Cabinet is currently wrestling with what to do with TVNZ’s non-commercial channesl 6+7 once funding runs out next year. Leaving it up to TVNZ to sort out may be gaining the upper hand. In part, they may be looking to technology to deliver an answer. Some Ministers apparently believe that given you can find an increasing amount of material that might be considered ‘quality’ or ‘public service’ content on the Internet or off Sky, why create a new edifice? The thinking goes that the market will solve this quite soon.
This is the derivatives approach to broadcasting; that amid a sea of junk bond programmes there will be some with real value. All you’ve got to do is find them and put them into a portfolio/folder/channel.

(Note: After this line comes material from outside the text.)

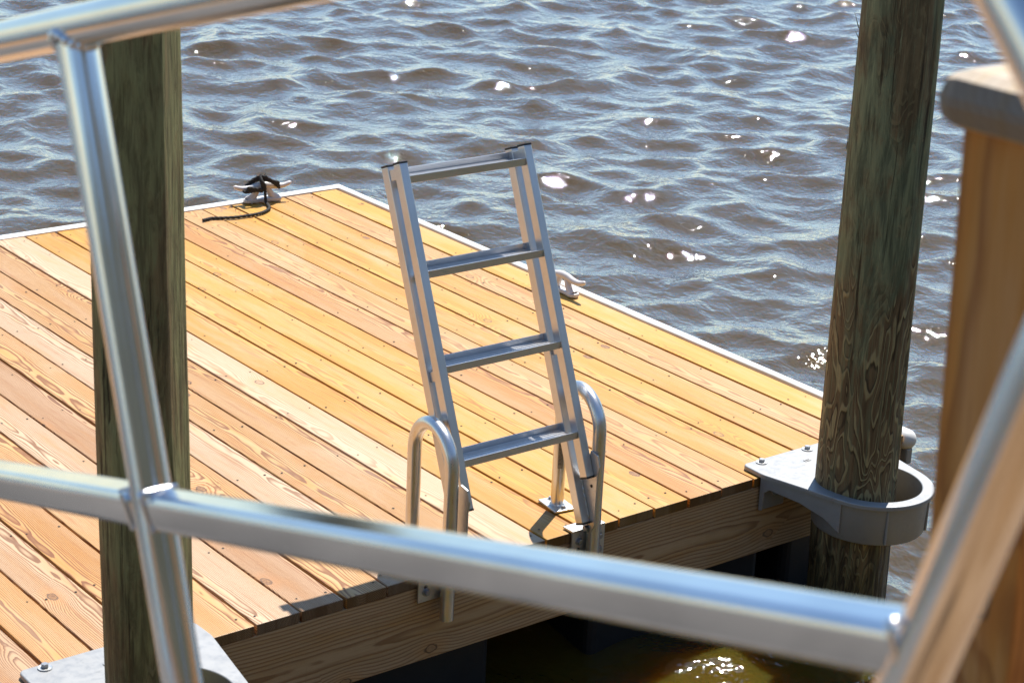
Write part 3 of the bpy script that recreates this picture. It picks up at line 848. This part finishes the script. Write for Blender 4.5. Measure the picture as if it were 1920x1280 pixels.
for k in range(3):
    b = pt - top_dir * (1.25 * k)
    m = MB(); m.tube([b + PD * (TR * .7), b + PD * 1.0], TR * .97, 40); po = m.build('rail_post', M['rail_alu'], gw)
    m = MB(); ring = []
    for i in range(28):
        a = 2 * math.pi * i / 28; e1 = top_dir; e2 = Vector((0, 1, 0)); rr = TR * 1.05
        dz = math.sqrt(max(0, (TR * 1.02) ** 2 - (rr * math.sin(a)) ** 2 * .9))
        ring.append(b + e1 * rr * math.cos(a) + e2 * rr * math.sin(a) + PD * dz)
    ring = [ring[i // 4].lerp(ring[(i // 4 + 1) % 28], (i % 4) / 4) for i in range(112)]
    m.tube(ring, .004, 8, closed=True, rs=[.0048 + .0011 * math.sin(i * 1.25) for i in range(112)]); m.build('weld_bead', M['rail_alu'], po)
    # square mid rail between this post and the next one up
    q0 = post_mid - SL * (1.25 * k)
    q1 = (end_pt + PD * .02) if k == 0 else post_mid - SL * (1.25 * (k - 1))
    dr = (q1 - q0).normalized(); nn = Vector((0, 1, 0)).cross(dr); nn = nn if nn.z > 0 else -nn
    yy_ = (Vector((0, 1, 0)) * math.cos(R(10)) - nn * math.sin(R(10))); nn = (nn * math.cos(R(10)) + Vector((0, 1, 0)) * math.sin(R(10)))
    A0 = q0 + dr * (TR * .8); A1 = q1 - dr * (TR * .8)
    m = MB(); m.obox((A0 + A1) / 2, dr, yy_, nn, ((A1 - A0).length, .042, .042), .011, 5)
    mr = m.build('mid_rail', M['rail_alu'], gw)
    for (c_, sg) in ((A0 + dr * .004, 1), (A1 - dr * .004, -1)):
        m = MB(); sq = [(-.0225, -.0225), (.0225, -.0225), (.0225, .0225), (-.0225, .0225)]; ring = []
        for i in range(4):
            for j in range(6):
                u = j / 6; a = sq[i]; bq = sq[(i + 1) % 4]; ring.append(c_ + Vector((0, 1, 0)) * (a[0] + (bq[0] - a[0]) * u) + nn * (a[1] + (bq[1] - a[1]) * u))
        m.tube(ring, .0026, 8, closed=True); m.build('weld_bead', M['rail_alu'], mr)
# walkway between the rails (below the frame)
fl0 = end_pt + PD * .55; fl1 = fl0 - SL * 5.6
m = MB(); mid = (fl0 + fl1) / 2; nn = Vector((0, 1, 0)).cross(SL)
m.obox((mid.x, YR + .02, mid.z), SL, Vector((0, 1, 0)), nn, ((fl1 - fl0).length, .05, .14), .004); m.build('side_channel', M['rail_alu'], gw)
m = MB(); m.obox((mid.x, YR + 1.3, mid.z), SL, Vector((0, 1, 0)), nn, ((fl1 - fl0).length, .05, .14), .004); m.build('side_channel', M['rail_alu'], gw)
wk = MB(); npl = 74
for i in range(npl):
    c_ = fl0 + (fl1 - fl0) * ((i + .5) / npl)
    wk.obox((c_.x, YR + .66, c_.z + .03), SL, Vector((0, 1, 0)), nn, (.068, 1.22, .03), .004)
wk.build('walkway_deck', M['grey_wood'], gw)

# ------------------------------------------------------------------ unseen wooded bank, added for dark reflections and less sky fill
def unseen_shore():
    me = bpy.data.meshes.new('unseen_shore'); vs = []; fs = []
    xs = [-7.5, -8.5, -9.5, -10.5, -11.5, -12.5, -13.5, -14.5, -16, -18, -21, -25, -40, -120]; hs = [-.9, -.4, .3, .7, .9, 1., 2.4, 4.4, 6.3, 7.6, 8.6, 9., 9.5, 10]
    ys = [-160 + 2.5 * i for i in range(129)]
    for x, h in zip(xs, hs):
        for y in ys:
            q = mnoise.noise(Vector((x * .25, y * .22, 0))); q2 = mnoise.noise(Vector((x * .7, y * .6, 4)))
            hh = h + (q * 2.2 + q2 * 1.1) * max(0, min(1, (h - 1.) / 3))
            vs.append((x + .8 * q2, y, hh))
    n = len(ys)
    for i in range(len(xs) - 1):
        for j in range(n - 1): fs.append((i * n + j, i * n + j + 1, (i + 1) * n + j + 1, (i + 1) * n + j))
    me.from_pydata(vs, [], fs); me.polygons.foreach_set('use_smooth', [True] * len(fs)); me.materials.append(M['unseen_shore']); me.update()
    o = bpy.data.objects.new('unseen_shore', me); COL.objects.link(o); tag(o, kind='structure')
shore()

# ------------------------------------------------------------------ fixed pier and its capped post
pr = thing('fixed_pier', 'wooden fixed pier where the gangway begins', 'pier', (-5., 5., 1.35))
pz = fl0.z + .04
pb = MB()
for i in range(24):
    pb.board((-3.55 - i * .147, 2.2, pz), (0, 1, 0), (1, 0, 0), (0, 0, -1), 6., .14, .035, (i * .618 + .3) % 1, (*random.choice([(.26, .15, .06), (.22, .13, .06), (.30, .17, .06)]), .8))
pb.build('pier_boards', M['deck'], pr)
pb = MB()
pb.board((-3.47, 8.2, pz - .16), (0, -1, 0), (0, 0, 1), (-1, 0, 0), 6., .24, .04, .27, (*BRN, .8)); pb.build('pier_beam', M['fascia'], pr); pb = MB(); pb.board((-6.9, 8.2, pz - .16), (0, -1, 0), (0, 0, 1), (-1, 0, 0), 6., .24, .04, .57, (*BRN, .8))
pb.build('pier_beam', M['fascia'], pr)
for x, y in ((-3.6, 2.6), (-3.6, 7.6), (-6.7, 2.6), (-6.7, 7.6)):
    pb = MB(); pb.cyl((x, y, pz - 2.2), (0, 0, 1), .12, 4.2, 24); pb.build('pier_leg', M['pile_l'], pr)
ps = thing('timber_post', 'blurred brown square timber post with a pale wooden cap behind the rail', 'post', (-3.215, 3.70, 1.))
m = MB()
m.board((-3.280, 3.599, -1.4), Vector((.0223, .0288, 1.)).normalized(), (1, 0, -.0223), (0, 1, 0), 3.625, .113, .113, .43, (.56, .26, .06, .8), .004)
m.build('post_shaft', M['post'], ps)
m = MB(); m.board((-3.198, 3.703 - .08, 2.242), (0, 1, 0), (1, 0, 0), (0, 0, -1), .16, .16, .056, .77, (.54, .47, .39, .4), .024, .5)
m.build('cap', M['capwood'], ps)

SC.cycles.use_denoising = True
SC.cycles.use_adaptive_sampling = False
SC.cycles.denoising_prefilter = 'ACCURATE'
SC.cycles.max_bounces = 8
SC.cycles.sample_clamp_indirect = 3.
SC.cycles.caustics_reflective = False; SC.cycles.caustics_refractive = False
SC.cycles.blur_glossy = 1.
SC.render.film_transparent = False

Here some will start crying that we fund local production via NZ on Air and this provides a platform for programmes which feed our sense of identity, and constitutes “public service broadcasting.”
Local production (however incentivised by NZoA or imposed by regulation) is not the same thing as public broadcasting. For one thing, NZoA has no capacity to direct where programmes go; if they ain’t ‘commercial’ they are likely to be ghettoised, no matter what their broader importance or value. For many years, Governments have behaved as though it is–a convenient approach because it keeps the noisy creatives happy, while reducing the debate to commercial vs non-commercial objectives, and the circular and wholly subjective discussion of what constitutes “quality.”
The consequence is that there has been no history in N.Z. of what public broadcasting could be as a unified “system” within the total broadcasting landscape, and what its objectives in the digital era ought to be. It is time we had that debate.
Let’s accept the current model of state-owned television is skewed to the commercial realities. For twenty years, TVNZ has done what successive governments told it to do; make money. Sure, we as Labour stitched on the ‘dual mandate.’ We provided funding via the TVNZ Charter, admittedly modest, to try and provide something more. TVNZ was too attuned to its over-riding requirement to make money. It squandered some of the money on programming clearly outside the non-commercial ambit of the Charter and unwound some of the case for it.
Labour believes in public service broadcasting; the Charter was an attempt at achieving that. We have it with Radio New Zealand. We believe New Zealanders deserve some of that via television. Our sense of ourselves and the need for that to be reflected back to us is too important to entrust to the vagaries of the market, especially one that is changing fast.
We need a television platform that can endure into the future and survive the technological shift, while providing the New Zealand content that defines and redefines who we are as communities and a nation. The options could include Channel One, Channel 7 or even Parliament TV(when it’s not showing the House, which is the majority of times. ) Funding could come from a mix of revenue – from Channel 2 as the recession recedes, from some advertising or sponsorship, from a greater portion of NZ on Air funding, from the ‘digital dividend.’
Maori Television now provides ‘public service broadcasting’ for an audience that while actually attracting more Pakeha than Maori, is programmed around Maori interests. It costs around $35m a year for an essentially non-commercial service, about the same as Radio NZ. Maori Television, panned by the Nats and others when it started, is now accepted by most as providing innovative, modestly-costed flaxroots, proud to be Kiwi television albeit to a modest audience. If we are talking about providing a viable, affordable platform into the future for all New Zealanders, that might be a good benchmark figure and comparative model to get us started on a national debate.